Для удовлетворения такого вполне справедливого желания нужно только отменить задержку корреспонденции в Динабурге и сделать обязательным немедленную передачу ее первому поезду, отправляющемуся из Динабурга в Ригу или Петербург. Достичь этого, кажется, очень возможно, ибо между прибытием поездов в Динабург и отходом следующего за ними поезда из Динабурга проходит около двух часов. Стоит только все простые письма, отправляемые из Риги в Петербург или из Петербурга в Ригу, не закладывать в общую, трактовую, сумку или ящик, а отправлять их в особой суме или особом ящике, которых нет нужды вскрывать до места назначения. Денежную же корреспонденцию отправлять таким же образом в особом постпакете.

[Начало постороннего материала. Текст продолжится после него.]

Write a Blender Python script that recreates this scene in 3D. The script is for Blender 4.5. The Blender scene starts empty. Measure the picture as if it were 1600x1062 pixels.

Целость пакета или сумы (которые, вероятно, будут и запечатаны) может служить ручательством для безостановочного приема их на следующий поезд, и в случае какого-либо сомнения и поверка корреспонденции по реестрам в течение двух часов вполне возможна.
Рижские граждане, которых очень интересует это дело, формулируют свои желания следующим образом: они желают, чтобы: 1) последовало распоряжение об отправлении денежных писем, поданных на почту за час до отхода поезда, с этим же поездом, а не на другой день, как это делается теперь.
2) Вменить в обязанность все письма, адресованные в Ригу с надписью чрез нарочного, с нарочным же доставлять прямо со станции железной дороги адресату, который за каждое доставленное ему таким образом письмо будет платить нарочному по 15 коп.
3) Привешивать к почтовому вагону в Риге письменный почтовый ящик, чтобы в него можно было опускать письма до последней минуты пребывания поезда на рижской станции.
и 4) Разрешить франкирование писем, отправляемых за границу, посредством почтовых марок — так, как франкируют свои письма заграничные отправители их в Ригу.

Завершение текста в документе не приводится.